New analysis by customer management consultancy PeopleTECH has revealed a lack of customer experience focus at a senior level amongst both FTSE 100 and FTSE AIM 100 retail firms.

Of the 16 retail firms on the FTSE 100 and FTSE AIM 100, none have a chief customer officer on their board. Two of the eight FTSE firms have someone on the board with a specific customer-focused remit – not a single FTSE AIM 100 firm does. Senior Management Teams (SMT) fared a little better, with two FTSE retail companies having a chief customer officer on their SMT and another two having someone on the SMT with a customer-focused remit.

Many organisations have predicted the increasing importance of customer experience, including a Gartner study that predicted by 2016, 89% of companies expect to compete mostly on the basis of customer experience.

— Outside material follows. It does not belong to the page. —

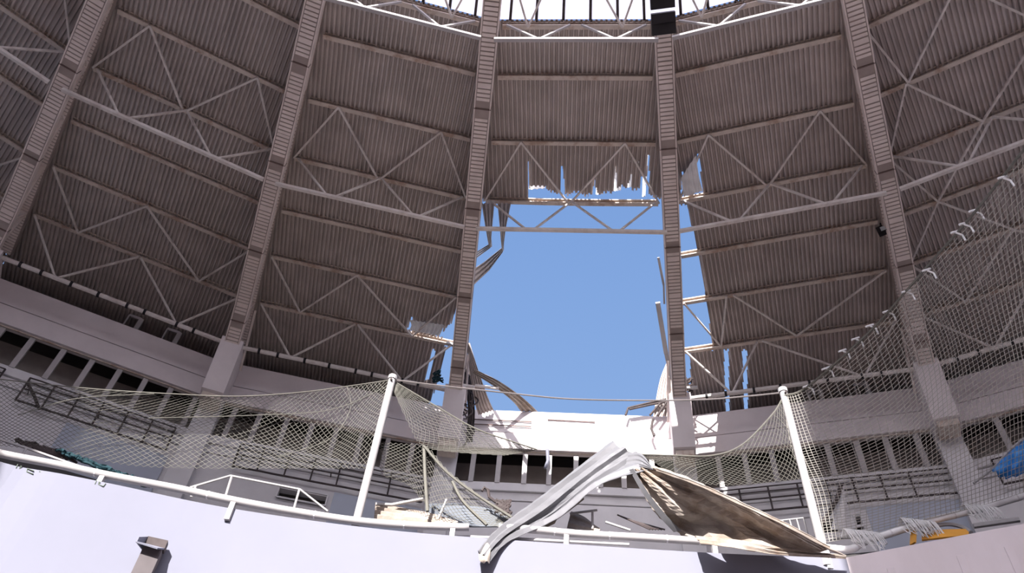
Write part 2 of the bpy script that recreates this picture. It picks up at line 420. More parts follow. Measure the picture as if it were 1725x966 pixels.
gb = [o for o in bpy.data.objects if o.name == 'wall_front_right'][0]
for u in (1490, 1605, 1684):
    q0 = ath(u, lerp([(1425, 940), (1717, 884)], u), BH); o_n = (Vector((q0.x, q0.y, 0))-C).normalized()
    b = MB(); b.box(Vector((q0.x, q0.y, 4.9))-o_n*.0, Vector((o_n.y, -o_n.x, 0))*.07, o_n*.03, Vector((0, 0, 4.9))); b.build('cast_rib', 'concs', gb)
b = MB()
for p, q in zip(bl+br_, (bl+br_)[1:]):
    op = (Vector((p.x, p.y, 0))-C).normalized(); oq = (Vector((q.x, q.y, 0))-C).normalized()
    z = BH+EYE-.3
    b.add([Vector((p.x, p.y, z))+op*.25, Vector((q.x, q.y, z))+oq*.25, C+oq*31.8+Vector((0, 0, 12.1+EYE)), C+op*31.8+Vector((0, 0, 12.1+EYE))], [(0, 1, 2, 3)])
struct(b.build('floor', 'deck', solid=.2))['label'] = 'sloping seating tier deck behind the barrier'
b = MB()
bk = [P(24.8, 4.9+k*.5, 0) for k in range(33)]
for p, q in zip(bk, bk[1:]):
    b.add([Vector((p.x, p.y, 0)), Vector((q.x, q.y, 0)), Vector((q.x, q.y, 9)), Vector((p.x, p.y, 9))], [(0, 1, 2, 3)])
struct(b.build('wall_back', 'conc', solid=.3))

# ================================================================== RIBS
LOW = [(16.6, 19.95), (17.76, 19.72), (19.3, 19.5), (21, 19.3), (23.4, 18.8), (26, 18.25), (28.4, 17.7), (29.9, 17.02)]
def low(R): return lerp(LOW, R)
def chord(i, pts, wd, dp, smooth_at=()):     # striped chord: flat plate faces with battens
    a = A0+i*DL; e1 = et(a); b = MB(); P3 = [P(R, i, h) for R, h in pts]
    fr = []
    for k in range(len(P3)):
        d = (P3[min(k+1, len(P3)-1)]-P3[max(k-1, 0)]).normalized(); fr.append((e1, e1.cross(d).normalized()))
    b.sweep([(-wd/2, -dp/2), (wd/2, -dp/2), (wd/2, dp/2), (-wd/2, dp/2)], P3, fr)
    return b, P3, fr
def battens(b, i, pts, wd, dp, skip, pitch=.125):
    a = A0+i*DL; e1 = et(a); L = 0
    for (R0, h0), (R1, h1) in zip(pts, pts[1:]):
        p, q = P(R0, i, h0), P(R1, i, h1); d = (q-p); ln = d.length; d.normalize(); n = e1.cross(d).normalized()
        if n.z > 0: n = -n
        k = 0.
        while k < ln:
            if not any(abs((L+k)-s) < .22 for s in skip):
                c = p+d*k+n*(dp/2+.012); b.box(c, e1*(wd/2-.035), d*(pitch*.34), n*.014)
            k += pitch
        L += ln
RN = {0: 'leftmost roof rib of grey battened steel', 1: 'second roof rib from the left, battened grey steel', 2: 'roof rib at the left edge of the torn opening',
      3: 'roof rib in the middle with black speakers at its top', 4: 'rightmost roof rib, lower end behind the net'}
for i in range(0, 5):
    t = thing('roof_rib', RN[i]+', rising from its wall column', 'roof rib', P(29.9, i, 17.0), 'curved roof ribs')
    Rs = [16.6, 17.76, 19.3, 21, 22.2, 23.4, 24.7, 26, 27.2, 28.4, 29.7]
    if i == 3: Rs = Rs[1:]
    lp = [(R, low(R)) for R in Rs]
    b, _, _ = chord(i, lp, .44, .22); tot = sum((P(a_[0], i, a_[1])-P(b_[0], i, b_[1])).length for a_, b_ in zip(lp, lp[1:]))
    sk = [k for k in (3.4, 6.6, 9.8, 12.6) ]
    nf = len(b.f); battens(b, i, lp, .44, .22, sk); b.build('lower_chord', 'ribshade', t, second=(nf, 'rib'))
    for s in sk:                                  # dark splice joints
        L = 0
        for (R0, h0), (R1, h1) in zip(lp, lp[1:]):
            p, q = P(R0, i, h0), P(R1, i, h1); ln = (q-p).length
            if L <= s < L+ln:
                d = (q-p).normalized(); c = p+d*(s-L); e1 = et(A0+i*DL); n = e1.cross(d)
                bb = MB(); bb.box(c, e1*.245, d*.02, n*.135); bb.build('splice', 'seam', t)
            L += ln
    # flange edges
    for sgn in (-1, 1):
        e1 = et(A0+i*DL); bb = MB()
        for (R0, h0), (R1, h1) in zip(lp, lp[1:]): bb.bar(P(R0, i, h0)+e1*sgn*.225, P(R1, i, h1)+e1*sgn*.225, .035, .27)
        bb.build('flange', 'rib', t)
    upts = [(17.76, 20.07)]+[(RING[k][0], RING[k][1]+.0) for k in range(1, 7)]+[(31.3, 18.55)]
    b, _, _ = chord(i, upts, .44, .2); nf = len(b.f); battens(b, i, upts, .44, .2, []); b.build('upper_chord', 'ribshade', t, second=(nf, 'rib'))
    # web zigzag
    up_n = [RING[k][0] for k in (2, 3, 4, 5, 6)]; lo_n = [20.6, 22.5, 24.5, 26.4, 28.6, 29.6]
    for k in range(5):
        for Rl in (lo_n[k], lo_n[k+1]):
            Ru = up_n[k]; pp = [(Rl, low(Rl)+.08), (Ru, roof_h(Ru)-.3)]
            b, _, _ = chord(i, pp, .36, .07); battens(b, i, pp, .36, .07, [], .12); b.build('web_member', 'rib', t)
    b = MB(); e1 = et(A0+i*DL)                    # side plates of the shallow upper part
    for sgn in (-1, 1):
        pts = [17.8, 19.3, 21.0]; b.grid([[P(R, i, low(R))+e1*sgn*.2 for R in pts], [P(R, i, roof_h(R)-.1)+e1*sgn*.2 for R in pts]])
    b.build('side_plate', 'rib', t, solid=.02)
    if i >= 1:
        sg = 1 if i < 3 else -1; b = MB(); b.bar(P(29.5, i, 18.6)+e1*sg*.28, P(31.2, i, 17.2)+e1*sg*.42, .07, .07); b.build('foot_strut', 'rib', t)

# ================================================================== PURLINS & BRACING
def bayax(i): am = A0+(i+.5)*DL; return er(am), et(am)
def RP(i, k, fr, dh=0.):           # point on the line of ring k
    R, h = RING[k] if not isinstance(k, tuple) else k
    a = P(R, i, h); b = P(R, i+1, h); return a.lerp(b, fr)+Vector((0, 0, dh))
def cpurlin(p, q, e_r, sag=0.):     # open C channel facing the arena centre
    b = MB(); H, D, T, Lp = .20, .13, .012, .045
    prof = [(0, 0), (D, 0), (D, H), (0, H), (0, H-Lp), (T, H-Lp), (T, H-T), (D-T, H-T), (D-T, T), (T, T), (T, Lp), (0, Lp)]
    n = 8; pts = [p.lerp(q, k/n)-Vector((0, 0, sag*math.sin(math.pi*k/n))) for k in range(n+1)]
    b.sweep(prof, pts, [(e_r, Vector((0, 0, 1)))]*(n+1)); return b
ORD = {1: 'first', 2: 'second', 3: 'third', 4: 'fourth', 5: 'fifth', 6: 'sixth'}
HALF = .32
for i in range(-1, 5):
    e_r, e_t = bayax(i)
    for k in range(0, 7):
        if i == 2 and k >= 4: continue
        R, h = RING[k]; p = P(R, i, h)+e_t*HALF; q = P(R, i+1, h)-e_t*HALF
        sag = .05 if (i == 2 and k == 3) else 0
        b = cpurlin(p, q, e_r, sag)
        if k in (0, 3):             # lattice girders: purlin as top chord, tube below
            off = .95 if k == 0 else 1.5; inn = 0
            nm = 'pale zigzag lattice girder under the skylights,' if k == 0 else 'lattice girder with thick bottom bar,'
            t = thing('lattice_girder', nm+' '+BAYNAME[i], 'girder', P(R, i+.5, h-off), 'lattice girders between the ribs')
            b.build('top_chord', 'purlin', t)
            b = MB(); dd = Vector((0, 0, -off)); b.bar(p+dd-e_t*.14, q+dd+e_t*.14, .10, .10); b.build('bottom_chord', 'tube' if k == 0 else 'bar', t)
            nodes = ([(.03, 0), (.26, 1), (.46, 0), (.54, 0), (.76, 1), (.97, 0)] if k == 0 else [(.02, 0), (.25, 1), (.30, 1), (.5, 0), (.5, 0), (.73, 1), (.77, 1), (.98, 0)])
            for (f0, l0), (f1, l1) in zip(nodes, nodes[1:]):
                if l0 == l1: continue
                A = p.lerp(q, f0)+dd*(l0*.98); B = p.lerp(q, f1)+dd*(l1*.98)
                b = MB(); b.bar(A, B, .055, .055); b.build('web_bar', 'tube' if k == 0 else 'bar', t)
        else:
            tag(b.build('purlin', 'purlin'), '%s channel purlin below the skylights, %s' % (ORD[k], BAYNAME[i]), 'purlin', 'roof purlins')
    # eave tube with its struts
    T = (30.0, 17.21)
    def eave(pts_fr, t):
        b = MB(); e0 = P(T[0], i, T[1])+e_t*.35; e1_ = P(T[0], i+1, T[1])-e_t*.35
        b.tube([e0.lerp(e1_, pts_fr[0]), e0.lerp(e1_, pts_fr[1])], .075); b.build('tube', 'bar', t)
        for f in (.08, .17, .30, .42, .55, .63, .78, .86):
            if pts_fr[0] < f < pts_fr[1]:
                c = e0.lerp(e1_, f); bb = MB(); bb.tube([c-e_t*.04, c+e_t*.04], .10, 10); bb.build('clip', 'black', t)
    if i != 2:
        t = thing('eave_tube', 'grey round eave tube with black clips '+BAYNAME[i], 'tube', P(T[0], i+.5, T[1]), 'eave tubes')
        eave((0, 1), t)
    zz = {}
    zz[1] = []
    if i in (4, -1): zz['a'] = [(1, .5, 2, .2), (1, .0, 2, .2), (1, .5, 2, .79)]
    if i != 3 or True:
        zz['b'] = [(3, 0, 2, .22), (2, .22, 3, .48), (3, .5, 2, .78), (2, .78, 3, 1)] if i != 4 else [(3, 0, 2, .19), (2, .19, 3, .46), (3, .46, 2, .8)]
    if i != 2:
        zz['c'] = [(6, .23, 5, 0), (6, .23, 5, .46), (6, .76, 5, .46), (6, .76, 5, 1)]
        if i == 3: zz['c'] = [(6, .21, 5, 0), (6, .21, 5, .25), (5, .25, 6, .21)][:2]+[(5, .27, 6, .52), (6, .54, 5, 1)][:0]+[(5, .28, 6, .54), (6, .54, 5, .97)]
        zz['d'] = [(6, 0, 7, .25), (7, .26, 6, .49), (6, .50, 7, .75), (7, .76, 6, 1)]
        if i == 3: zz['d'] = [(6, .02, 7, .22), (7, .23, 6, .37), (6, .39, 7, .75), (7, .77, 6, 1)]
    if i == 4:
        zz['e'] = [(3, .0, 4, .21), (3, .46, 4, .21), (5, 0, 4, .21), (5, .46, 4, .21)]
    for kk, L_ in zz.items():
        wh = {'a': 'near the skylights', 'b': 'in the upper roof', 'c': 'low on the roof', 'd': 'down to the eave tube', 'e': 'at mid roof'}.get(kk, '')
        for n_, (k0, f0, k1, f1) in enumerate(L_):
            k0 = T if k0 == 7 else k0; k1 = T if k1 == 7 else k1
            f0 = min(max(f0, .05), .95); f1 = min(max(f1, .05), .95)
            A = RP(i, k0, f0, -.03 if k0 != T else .03); B = RP(i, k1, f1, -.03 if k1 != T else .03)
            b = MB(); b.bar(A, B, .055, .055)
            tag(b.build('roof_brace', 'bar'), '%s diagonal brace %s, %s' % (['first', 'second', 'third', 'fourth'][n_], wh, BAYNAME[i]), 'brace', 'diagonal roof braces')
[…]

Now we are in 2016, are brands doing enough at board level to ensure that providing a high quality customer experience is a priority for them?

“Customer experience is everything – if a retailer is not delivering this then its customers will simply go elsewhere. It’s a conversation that should be happening at board level and it is worrying that not every major retailer has someone on the board to make that conversation happen,” said Mike Hughes, MD, PeopleTECH. “Providing a good customer experience is the new battleground for brands, especially in retail, and this starts with a commitment from the top. How can a company exhort its employees to put the customer first if there is no one at a leadership level taking personal responsibility for that?”

Retail fared better as an industry compared with other sectors. Only 1% of FTSE companies overall have a chief customer officer (or equivalent) on the board, while a further 15% have someone on the board with a specific customer-focused remit. High-growth firms on the FTSE AIM 100 fared even worse – none of those have a chief customer officer (or equivalent) on the board and only 2% have someone on the board with a specific customer-focused remit.

“Not having a chief customer officer on the board or even the senior management team, does not necessarily mean that organisation is not focused on providing a good customer experience,” continued Mike Hughes. “But the sheer lack of numbers doing so would suggest that many brands are happy to talk about customer experience but are less willing to commit senior resource to it.”